WRITTEN REQUEST – Search the entries below. Return every line that has "from" in it.

DATA PROVIDED –
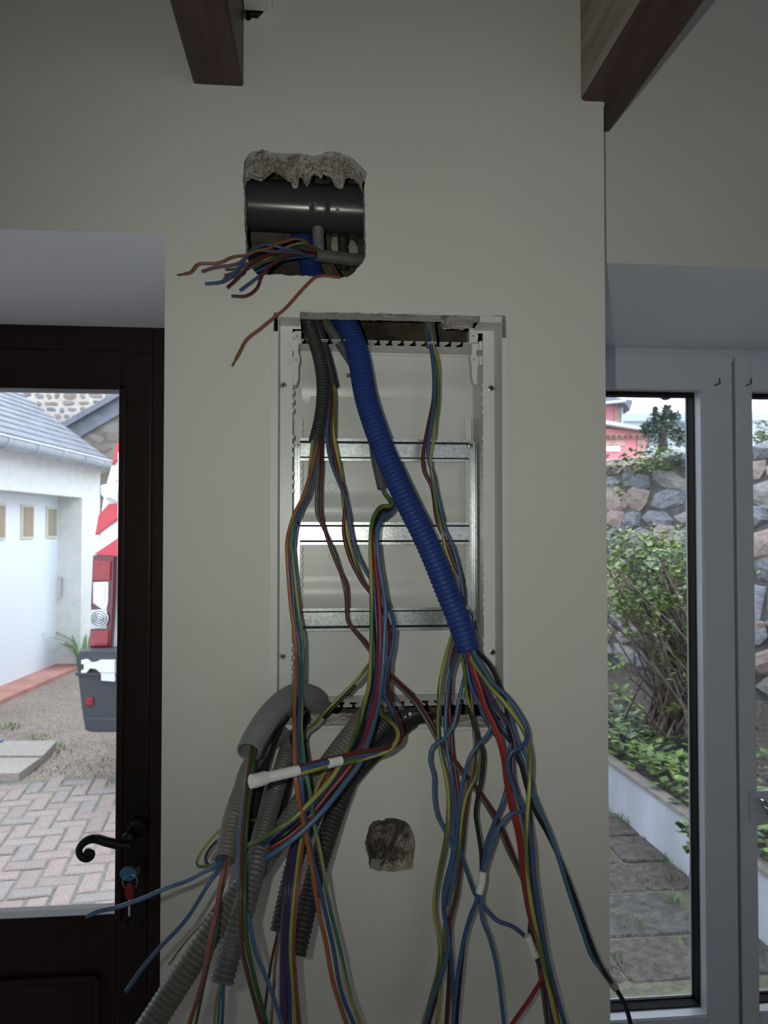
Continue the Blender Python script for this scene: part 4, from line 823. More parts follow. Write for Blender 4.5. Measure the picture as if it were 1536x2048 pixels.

==

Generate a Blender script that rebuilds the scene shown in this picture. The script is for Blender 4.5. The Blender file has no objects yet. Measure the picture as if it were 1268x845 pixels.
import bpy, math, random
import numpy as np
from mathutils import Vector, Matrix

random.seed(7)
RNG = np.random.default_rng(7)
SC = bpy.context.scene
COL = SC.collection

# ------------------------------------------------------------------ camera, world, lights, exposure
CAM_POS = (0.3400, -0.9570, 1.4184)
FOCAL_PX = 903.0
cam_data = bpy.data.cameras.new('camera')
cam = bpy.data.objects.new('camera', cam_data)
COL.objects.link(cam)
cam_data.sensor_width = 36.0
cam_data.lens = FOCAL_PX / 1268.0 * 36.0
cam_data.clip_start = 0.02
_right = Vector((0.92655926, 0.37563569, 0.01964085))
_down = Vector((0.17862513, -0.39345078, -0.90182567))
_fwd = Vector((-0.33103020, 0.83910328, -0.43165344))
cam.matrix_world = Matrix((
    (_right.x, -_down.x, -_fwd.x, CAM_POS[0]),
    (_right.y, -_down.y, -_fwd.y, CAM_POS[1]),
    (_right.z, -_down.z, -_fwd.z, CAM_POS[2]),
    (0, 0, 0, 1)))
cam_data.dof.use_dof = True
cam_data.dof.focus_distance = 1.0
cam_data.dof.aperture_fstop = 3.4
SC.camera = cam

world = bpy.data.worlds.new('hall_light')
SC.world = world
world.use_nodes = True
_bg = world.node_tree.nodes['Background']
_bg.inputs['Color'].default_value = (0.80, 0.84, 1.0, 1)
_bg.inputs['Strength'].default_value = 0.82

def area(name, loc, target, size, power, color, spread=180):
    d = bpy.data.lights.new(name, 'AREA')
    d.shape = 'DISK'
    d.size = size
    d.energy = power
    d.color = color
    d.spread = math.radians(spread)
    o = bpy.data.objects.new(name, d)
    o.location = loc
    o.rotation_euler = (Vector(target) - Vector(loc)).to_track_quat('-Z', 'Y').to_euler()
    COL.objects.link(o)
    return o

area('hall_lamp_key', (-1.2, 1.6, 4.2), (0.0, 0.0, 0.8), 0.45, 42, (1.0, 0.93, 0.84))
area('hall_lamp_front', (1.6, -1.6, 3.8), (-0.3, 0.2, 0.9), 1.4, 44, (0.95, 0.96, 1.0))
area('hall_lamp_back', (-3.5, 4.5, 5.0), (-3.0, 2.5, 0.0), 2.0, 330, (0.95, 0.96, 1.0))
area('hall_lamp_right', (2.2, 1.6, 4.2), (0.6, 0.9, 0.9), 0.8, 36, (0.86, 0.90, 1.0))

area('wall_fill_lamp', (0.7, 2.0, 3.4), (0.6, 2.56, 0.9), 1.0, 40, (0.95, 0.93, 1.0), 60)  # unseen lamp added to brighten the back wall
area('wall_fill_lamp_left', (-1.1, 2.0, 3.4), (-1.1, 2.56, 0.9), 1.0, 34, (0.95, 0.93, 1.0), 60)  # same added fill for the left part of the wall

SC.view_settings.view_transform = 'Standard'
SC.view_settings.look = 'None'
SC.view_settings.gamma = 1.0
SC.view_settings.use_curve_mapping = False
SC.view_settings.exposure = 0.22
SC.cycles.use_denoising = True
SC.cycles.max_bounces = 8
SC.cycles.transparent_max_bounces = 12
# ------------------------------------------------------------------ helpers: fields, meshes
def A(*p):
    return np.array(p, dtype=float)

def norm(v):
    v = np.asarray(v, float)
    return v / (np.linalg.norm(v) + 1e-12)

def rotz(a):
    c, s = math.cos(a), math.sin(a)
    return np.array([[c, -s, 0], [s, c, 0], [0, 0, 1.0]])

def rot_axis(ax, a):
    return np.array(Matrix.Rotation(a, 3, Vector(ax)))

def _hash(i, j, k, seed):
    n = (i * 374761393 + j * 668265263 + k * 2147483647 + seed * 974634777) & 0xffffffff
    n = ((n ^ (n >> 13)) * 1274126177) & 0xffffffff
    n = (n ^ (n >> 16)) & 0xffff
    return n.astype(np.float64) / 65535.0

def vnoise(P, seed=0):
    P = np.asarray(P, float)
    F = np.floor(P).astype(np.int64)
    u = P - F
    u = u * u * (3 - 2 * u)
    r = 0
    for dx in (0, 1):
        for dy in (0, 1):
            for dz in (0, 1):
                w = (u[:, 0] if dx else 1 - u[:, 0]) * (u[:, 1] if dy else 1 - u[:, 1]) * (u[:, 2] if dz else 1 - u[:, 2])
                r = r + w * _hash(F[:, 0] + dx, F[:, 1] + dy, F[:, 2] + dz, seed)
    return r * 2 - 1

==

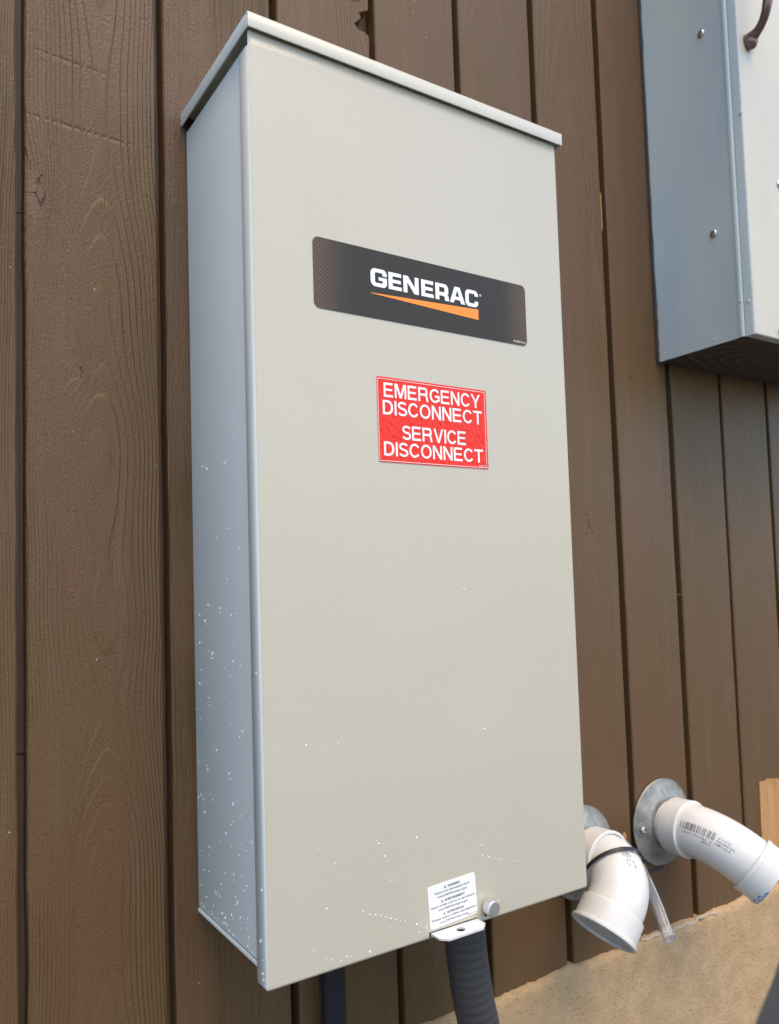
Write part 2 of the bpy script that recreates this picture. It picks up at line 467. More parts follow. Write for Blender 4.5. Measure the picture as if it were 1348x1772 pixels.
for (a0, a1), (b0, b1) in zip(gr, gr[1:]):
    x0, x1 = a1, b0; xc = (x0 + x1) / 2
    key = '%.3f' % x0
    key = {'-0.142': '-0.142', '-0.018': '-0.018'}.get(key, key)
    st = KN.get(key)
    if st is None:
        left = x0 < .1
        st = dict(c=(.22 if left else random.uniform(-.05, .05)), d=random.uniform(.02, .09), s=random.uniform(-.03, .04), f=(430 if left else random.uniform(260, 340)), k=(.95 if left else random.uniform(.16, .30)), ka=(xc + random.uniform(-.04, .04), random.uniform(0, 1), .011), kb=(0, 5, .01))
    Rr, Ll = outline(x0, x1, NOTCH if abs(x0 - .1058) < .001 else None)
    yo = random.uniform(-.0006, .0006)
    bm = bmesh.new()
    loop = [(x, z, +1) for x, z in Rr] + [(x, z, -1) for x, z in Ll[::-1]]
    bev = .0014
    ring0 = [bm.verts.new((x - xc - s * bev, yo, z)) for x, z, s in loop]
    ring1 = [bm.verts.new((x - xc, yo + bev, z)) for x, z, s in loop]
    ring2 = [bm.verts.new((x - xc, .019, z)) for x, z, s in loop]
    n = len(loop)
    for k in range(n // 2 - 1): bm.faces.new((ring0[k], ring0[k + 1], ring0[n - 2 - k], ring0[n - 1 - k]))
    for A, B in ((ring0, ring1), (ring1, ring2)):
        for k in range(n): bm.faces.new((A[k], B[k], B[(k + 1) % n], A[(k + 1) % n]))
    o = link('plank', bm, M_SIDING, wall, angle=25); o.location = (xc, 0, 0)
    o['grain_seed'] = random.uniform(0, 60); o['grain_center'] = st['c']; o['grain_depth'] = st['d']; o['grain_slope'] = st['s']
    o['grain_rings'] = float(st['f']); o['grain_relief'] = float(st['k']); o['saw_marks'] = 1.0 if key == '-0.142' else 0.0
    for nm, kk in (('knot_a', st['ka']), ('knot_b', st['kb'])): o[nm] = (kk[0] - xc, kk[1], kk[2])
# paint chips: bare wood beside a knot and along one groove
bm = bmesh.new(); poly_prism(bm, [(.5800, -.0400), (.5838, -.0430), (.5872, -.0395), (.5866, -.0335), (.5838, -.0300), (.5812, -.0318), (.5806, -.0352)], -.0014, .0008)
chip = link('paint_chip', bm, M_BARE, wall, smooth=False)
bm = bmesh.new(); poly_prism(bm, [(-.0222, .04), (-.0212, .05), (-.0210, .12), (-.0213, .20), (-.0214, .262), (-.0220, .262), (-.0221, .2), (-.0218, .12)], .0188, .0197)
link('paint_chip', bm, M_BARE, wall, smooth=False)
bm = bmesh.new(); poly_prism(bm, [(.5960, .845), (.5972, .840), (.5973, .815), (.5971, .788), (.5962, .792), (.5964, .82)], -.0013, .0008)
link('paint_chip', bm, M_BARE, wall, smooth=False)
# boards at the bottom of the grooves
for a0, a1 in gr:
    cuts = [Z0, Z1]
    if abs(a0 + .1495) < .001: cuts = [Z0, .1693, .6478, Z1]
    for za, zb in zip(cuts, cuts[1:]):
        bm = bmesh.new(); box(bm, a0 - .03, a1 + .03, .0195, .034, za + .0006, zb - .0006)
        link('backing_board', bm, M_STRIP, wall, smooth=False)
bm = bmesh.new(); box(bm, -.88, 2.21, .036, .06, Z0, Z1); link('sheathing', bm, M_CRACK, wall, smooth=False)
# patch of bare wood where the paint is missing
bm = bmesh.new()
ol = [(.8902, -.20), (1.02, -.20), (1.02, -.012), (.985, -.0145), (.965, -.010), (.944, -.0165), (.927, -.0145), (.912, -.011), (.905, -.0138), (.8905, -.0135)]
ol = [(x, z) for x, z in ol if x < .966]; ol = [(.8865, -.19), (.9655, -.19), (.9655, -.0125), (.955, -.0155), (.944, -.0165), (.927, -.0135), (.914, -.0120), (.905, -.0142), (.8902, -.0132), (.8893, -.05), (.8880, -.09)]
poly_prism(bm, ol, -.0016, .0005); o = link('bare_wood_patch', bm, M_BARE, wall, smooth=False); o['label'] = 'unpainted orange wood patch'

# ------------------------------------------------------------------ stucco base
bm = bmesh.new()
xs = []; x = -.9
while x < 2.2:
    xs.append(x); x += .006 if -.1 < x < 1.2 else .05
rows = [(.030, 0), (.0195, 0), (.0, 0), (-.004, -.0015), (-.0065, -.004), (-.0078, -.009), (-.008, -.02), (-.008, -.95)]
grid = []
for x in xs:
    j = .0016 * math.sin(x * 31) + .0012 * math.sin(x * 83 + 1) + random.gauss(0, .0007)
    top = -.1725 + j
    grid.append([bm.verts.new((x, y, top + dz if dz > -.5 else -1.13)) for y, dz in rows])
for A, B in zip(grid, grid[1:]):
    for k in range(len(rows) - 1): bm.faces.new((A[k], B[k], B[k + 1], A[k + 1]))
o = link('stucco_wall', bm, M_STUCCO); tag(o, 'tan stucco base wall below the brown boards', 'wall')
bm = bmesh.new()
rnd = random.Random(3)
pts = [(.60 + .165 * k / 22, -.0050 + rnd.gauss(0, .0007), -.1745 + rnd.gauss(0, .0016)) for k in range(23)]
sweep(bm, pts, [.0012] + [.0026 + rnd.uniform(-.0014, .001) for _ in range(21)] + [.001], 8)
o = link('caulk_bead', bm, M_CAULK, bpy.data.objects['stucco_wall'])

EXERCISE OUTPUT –
Continue the Blender Python script for this scene: part 4, from line 823. More parts follow. Write for Blender 4.5. Measure the picture as if it were 1536x2048 pixels.
from mathutils import Vector, Matrix